● **To be done**: Look through the material and copy each line holding "from".

● **Data segment**:

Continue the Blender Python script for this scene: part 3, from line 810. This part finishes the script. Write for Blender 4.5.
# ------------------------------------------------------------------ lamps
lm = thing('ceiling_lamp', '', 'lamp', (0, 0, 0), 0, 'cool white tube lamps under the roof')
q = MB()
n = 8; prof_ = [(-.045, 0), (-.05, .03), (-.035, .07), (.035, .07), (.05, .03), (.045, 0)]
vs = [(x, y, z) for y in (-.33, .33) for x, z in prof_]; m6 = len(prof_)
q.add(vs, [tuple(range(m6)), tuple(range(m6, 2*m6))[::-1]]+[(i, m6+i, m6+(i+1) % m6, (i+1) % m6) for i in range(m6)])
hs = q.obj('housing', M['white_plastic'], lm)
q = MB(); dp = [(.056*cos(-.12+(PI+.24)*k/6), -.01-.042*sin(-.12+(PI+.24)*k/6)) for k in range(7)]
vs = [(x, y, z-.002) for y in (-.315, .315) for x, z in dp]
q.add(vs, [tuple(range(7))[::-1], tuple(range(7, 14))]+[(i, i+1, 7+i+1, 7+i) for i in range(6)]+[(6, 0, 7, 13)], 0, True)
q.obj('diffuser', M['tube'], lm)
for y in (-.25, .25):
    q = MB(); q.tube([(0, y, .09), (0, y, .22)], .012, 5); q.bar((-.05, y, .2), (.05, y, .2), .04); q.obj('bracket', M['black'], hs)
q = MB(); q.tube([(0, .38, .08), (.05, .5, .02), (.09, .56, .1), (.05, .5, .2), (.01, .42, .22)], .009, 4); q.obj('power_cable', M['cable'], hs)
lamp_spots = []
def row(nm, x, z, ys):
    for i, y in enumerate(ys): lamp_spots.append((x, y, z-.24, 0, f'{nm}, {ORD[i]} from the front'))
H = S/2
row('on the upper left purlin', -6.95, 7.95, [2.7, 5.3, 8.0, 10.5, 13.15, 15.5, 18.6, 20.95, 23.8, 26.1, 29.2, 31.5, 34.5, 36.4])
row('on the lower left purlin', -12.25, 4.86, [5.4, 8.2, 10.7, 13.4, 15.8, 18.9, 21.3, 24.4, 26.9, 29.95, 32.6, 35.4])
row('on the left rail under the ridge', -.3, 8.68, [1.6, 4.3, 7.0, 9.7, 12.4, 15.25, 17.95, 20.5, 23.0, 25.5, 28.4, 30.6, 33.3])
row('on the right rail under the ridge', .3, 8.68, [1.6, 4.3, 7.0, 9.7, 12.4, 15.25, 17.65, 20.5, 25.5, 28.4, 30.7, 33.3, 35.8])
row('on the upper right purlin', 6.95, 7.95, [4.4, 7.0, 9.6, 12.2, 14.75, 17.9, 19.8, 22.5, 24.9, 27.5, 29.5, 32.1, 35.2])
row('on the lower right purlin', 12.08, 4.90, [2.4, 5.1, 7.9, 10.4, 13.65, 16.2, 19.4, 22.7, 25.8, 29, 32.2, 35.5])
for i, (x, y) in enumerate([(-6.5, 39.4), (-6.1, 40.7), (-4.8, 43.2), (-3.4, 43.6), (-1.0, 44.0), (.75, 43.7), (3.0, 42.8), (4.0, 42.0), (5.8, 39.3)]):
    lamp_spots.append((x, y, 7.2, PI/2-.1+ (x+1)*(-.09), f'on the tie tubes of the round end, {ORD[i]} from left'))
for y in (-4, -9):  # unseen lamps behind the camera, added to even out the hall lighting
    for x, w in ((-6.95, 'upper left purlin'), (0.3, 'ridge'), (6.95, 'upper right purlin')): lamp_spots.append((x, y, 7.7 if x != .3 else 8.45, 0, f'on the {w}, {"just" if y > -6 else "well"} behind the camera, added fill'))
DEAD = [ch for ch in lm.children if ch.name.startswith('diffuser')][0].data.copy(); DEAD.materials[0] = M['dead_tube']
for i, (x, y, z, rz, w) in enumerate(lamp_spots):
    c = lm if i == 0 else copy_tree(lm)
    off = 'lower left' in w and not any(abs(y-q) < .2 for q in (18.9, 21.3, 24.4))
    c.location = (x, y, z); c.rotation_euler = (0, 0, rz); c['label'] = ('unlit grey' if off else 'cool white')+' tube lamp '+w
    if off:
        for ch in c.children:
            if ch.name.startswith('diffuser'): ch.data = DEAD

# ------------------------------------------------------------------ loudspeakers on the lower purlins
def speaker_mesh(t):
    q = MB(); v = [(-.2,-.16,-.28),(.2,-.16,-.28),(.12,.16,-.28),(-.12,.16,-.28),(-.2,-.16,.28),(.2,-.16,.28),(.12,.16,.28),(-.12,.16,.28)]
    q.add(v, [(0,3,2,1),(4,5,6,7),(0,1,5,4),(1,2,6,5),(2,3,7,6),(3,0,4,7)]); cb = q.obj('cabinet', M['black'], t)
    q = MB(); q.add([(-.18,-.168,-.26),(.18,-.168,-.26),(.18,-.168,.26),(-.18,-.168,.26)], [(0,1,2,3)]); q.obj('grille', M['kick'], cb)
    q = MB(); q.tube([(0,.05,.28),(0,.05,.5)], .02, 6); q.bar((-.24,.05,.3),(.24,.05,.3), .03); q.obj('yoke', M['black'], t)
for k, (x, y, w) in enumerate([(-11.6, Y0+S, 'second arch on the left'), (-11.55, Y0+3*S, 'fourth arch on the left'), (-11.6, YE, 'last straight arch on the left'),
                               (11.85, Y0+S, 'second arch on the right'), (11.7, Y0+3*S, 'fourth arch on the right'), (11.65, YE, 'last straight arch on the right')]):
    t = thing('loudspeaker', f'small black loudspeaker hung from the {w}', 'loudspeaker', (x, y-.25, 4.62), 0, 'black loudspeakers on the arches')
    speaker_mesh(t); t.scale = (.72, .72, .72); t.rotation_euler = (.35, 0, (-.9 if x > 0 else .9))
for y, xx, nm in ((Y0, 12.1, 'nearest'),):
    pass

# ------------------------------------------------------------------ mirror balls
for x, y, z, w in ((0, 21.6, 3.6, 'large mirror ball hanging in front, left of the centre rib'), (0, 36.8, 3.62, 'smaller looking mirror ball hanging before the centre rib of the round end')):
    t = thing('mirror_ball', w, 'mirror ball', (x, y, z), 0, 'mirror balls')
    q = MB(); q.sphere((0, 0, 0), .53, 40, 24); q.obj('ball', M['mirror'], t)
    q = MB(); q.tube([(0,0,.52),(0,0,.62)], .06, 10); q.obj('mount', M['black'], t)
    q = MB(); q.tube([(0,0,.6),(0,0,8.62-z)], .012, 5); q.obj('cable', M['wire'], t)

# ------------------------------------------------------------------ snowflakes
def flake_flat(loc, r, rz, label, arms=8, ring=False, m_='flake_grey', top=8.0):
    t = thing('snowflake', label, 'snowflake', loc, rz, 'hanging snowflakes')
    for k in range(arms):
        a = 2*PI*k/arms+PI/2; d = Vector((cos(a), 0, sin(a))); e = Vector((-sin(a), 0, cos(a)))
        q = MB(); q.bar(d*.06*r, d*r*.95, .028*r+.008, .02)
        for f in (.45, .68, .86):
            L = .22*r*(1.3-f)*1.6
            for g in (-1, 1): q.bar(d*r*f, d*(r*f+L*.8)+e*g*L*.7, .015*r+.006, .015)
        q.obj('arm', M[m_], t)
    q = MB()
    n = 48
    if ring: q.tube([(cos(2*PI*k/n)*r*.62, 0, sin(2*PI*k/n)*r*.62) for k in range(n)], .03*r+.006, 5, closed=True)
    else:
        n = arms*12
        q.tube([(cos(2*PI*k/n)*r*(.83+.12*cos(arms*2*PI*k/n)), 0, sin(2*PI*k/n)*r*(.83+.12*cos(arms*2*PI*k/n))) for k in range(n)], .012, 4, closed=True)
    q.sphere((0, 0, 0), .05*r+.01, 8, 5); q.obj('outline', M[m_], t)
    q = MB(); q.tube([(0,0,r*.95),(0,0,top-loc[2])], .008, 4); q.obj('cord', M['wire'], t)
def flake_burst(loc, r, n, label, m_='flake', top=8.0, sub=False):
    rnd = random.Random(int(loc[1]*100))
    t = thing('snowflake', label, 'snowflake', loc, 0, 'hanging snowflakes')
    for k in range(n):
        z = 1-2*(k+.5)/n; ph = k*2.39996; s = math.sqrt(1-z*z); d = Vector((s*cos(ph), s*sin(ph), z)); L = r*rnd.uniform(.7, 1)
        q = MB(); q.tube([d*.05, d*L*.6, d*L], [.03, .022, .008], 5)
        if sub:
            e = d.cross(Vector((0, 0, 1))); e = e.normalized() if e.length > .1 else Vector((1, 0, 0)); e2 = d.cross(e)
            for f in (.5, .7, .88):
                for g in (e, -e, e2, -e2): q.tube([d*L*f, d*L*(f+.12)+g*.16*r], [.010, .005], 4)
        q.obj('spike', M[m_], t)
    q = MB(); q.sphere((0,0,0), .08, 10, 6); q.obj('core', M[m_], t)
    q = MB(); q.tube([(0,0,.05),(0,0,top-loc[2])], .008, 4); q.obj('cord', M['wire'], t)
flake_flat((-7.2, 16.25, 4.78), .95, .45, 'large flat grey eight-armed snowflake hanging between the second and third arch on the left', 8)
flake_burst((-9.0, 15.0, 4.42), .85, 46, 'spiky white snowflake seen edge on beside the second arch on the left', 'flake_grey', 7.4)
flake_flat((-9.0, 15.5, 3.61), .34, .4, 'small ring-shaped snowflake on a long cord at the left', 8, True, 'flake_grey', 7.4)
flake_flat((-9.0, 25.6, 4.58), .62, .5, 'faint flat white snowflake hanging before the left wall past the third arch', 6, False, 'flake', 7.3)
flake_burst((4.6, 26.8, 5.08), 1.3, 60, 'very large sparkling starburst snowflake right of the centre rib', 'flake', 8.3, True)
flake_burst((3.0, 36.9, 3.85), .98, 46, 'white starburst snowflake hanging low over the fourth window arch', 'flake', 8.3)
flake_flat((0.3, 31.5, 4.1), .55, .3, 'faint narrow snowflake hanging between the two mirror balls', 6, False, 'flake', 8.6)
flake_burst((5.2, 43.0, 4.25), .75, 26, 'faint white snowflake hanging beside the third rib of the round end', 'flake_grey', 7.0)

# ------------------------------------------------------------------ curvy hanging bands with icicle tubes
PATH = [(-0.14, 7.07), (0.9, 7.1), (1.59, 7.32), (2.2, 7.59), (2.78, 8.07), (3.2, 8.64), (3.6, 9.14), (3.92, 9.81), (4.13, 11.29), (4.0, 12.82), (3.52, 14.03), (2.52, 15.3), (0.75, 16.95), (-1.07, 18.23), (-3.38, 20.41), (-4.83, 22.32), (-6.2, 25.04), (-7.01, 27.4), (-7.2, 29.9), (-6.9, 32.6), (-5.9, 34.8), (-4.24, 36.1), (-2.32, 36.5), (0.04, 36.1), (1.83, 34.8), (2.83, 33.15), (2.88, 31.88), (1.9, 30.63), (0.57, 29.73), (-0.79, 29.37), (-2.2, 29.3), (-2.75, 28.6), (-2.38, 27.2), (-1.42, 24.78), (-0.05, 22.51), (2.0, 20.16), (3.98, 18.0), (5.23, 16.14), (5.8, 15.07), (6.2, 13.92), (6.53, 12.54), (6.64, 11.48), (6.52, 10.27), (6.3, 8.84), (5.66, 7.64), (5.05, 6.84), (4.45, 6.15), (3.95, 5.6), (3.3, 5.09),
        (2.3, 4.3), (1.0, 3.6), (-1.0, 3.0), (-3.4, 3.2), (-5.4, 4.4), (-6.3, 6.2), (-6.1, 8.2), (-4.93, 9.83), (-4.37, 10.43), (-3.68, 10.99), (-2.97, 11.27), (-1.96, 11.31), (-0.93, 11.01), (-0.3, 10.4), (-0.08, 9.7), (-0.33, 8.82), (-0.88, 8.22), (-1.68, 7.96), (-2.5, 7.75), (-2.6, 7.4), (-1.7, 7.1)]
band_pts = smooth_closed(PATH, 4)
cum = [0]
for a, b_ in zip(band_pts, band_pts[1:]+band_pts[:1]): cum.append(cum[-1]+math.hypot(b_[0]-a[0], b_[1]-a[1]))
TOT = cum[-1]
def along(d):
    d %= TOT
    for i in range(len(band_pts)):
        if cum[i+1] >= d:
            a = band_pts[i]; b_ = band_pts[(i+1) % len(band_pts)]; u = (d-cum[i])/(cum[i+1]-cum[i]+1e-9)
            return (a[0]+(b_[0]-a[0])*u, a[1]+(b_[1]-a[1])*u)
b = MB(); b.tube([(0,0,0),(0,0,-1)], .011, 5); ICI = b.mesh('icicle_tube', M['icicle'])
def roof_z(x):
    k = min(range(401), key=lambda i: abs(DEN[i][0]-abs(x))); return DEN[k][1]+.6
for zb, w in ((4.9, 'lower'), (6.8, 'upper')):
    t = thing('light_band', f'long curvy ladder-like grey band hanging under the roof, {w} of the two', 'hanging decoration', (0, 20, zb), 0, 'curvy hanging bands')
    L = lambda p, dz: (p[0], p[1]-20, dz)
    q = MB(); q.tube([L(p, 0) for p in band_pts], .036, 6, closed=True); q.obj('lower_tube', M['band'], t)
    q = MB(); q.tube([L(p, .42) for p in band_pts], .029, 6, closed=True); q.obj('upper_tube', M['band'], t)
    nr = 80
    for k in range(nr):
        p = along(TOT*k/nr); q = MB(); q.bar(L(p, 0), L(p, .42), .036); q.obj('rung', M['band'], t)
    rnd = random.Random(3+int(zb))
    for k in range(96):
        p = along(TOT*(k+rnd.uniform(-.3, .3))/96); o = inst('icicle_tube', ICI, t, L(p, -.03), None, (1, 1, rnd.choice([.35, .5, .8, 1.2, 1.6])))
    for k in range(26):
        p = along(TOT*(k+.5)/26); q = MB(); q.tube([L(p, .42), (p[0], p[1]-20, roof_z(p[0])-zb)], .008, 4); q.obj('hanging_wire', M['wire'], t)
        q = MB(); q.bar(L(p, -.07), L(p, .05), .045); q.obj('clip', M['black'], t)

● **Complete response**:
Continue the Blender Python script for this scene: part 3, from line 810. This part finishes the script. Write for Blender 4.5.
    for i, y in enumerate(ys): lamp_spots.append((x, y, z-.24, 0, f'{nm}, {ORD[i]} from the front'))
    lamp_spots.append((x, y, 7.2, PI/2-.1+ (x+1)*(-.09), f'on the tie tubes of the round end, {ORD[i]} from left'))
    t = thing('loudspeaker', f'small black loudspeaker hung from the {w}', 'loudspeaker', (x, y-.25, 4.62), 0, 'black loudspeakers on the arches')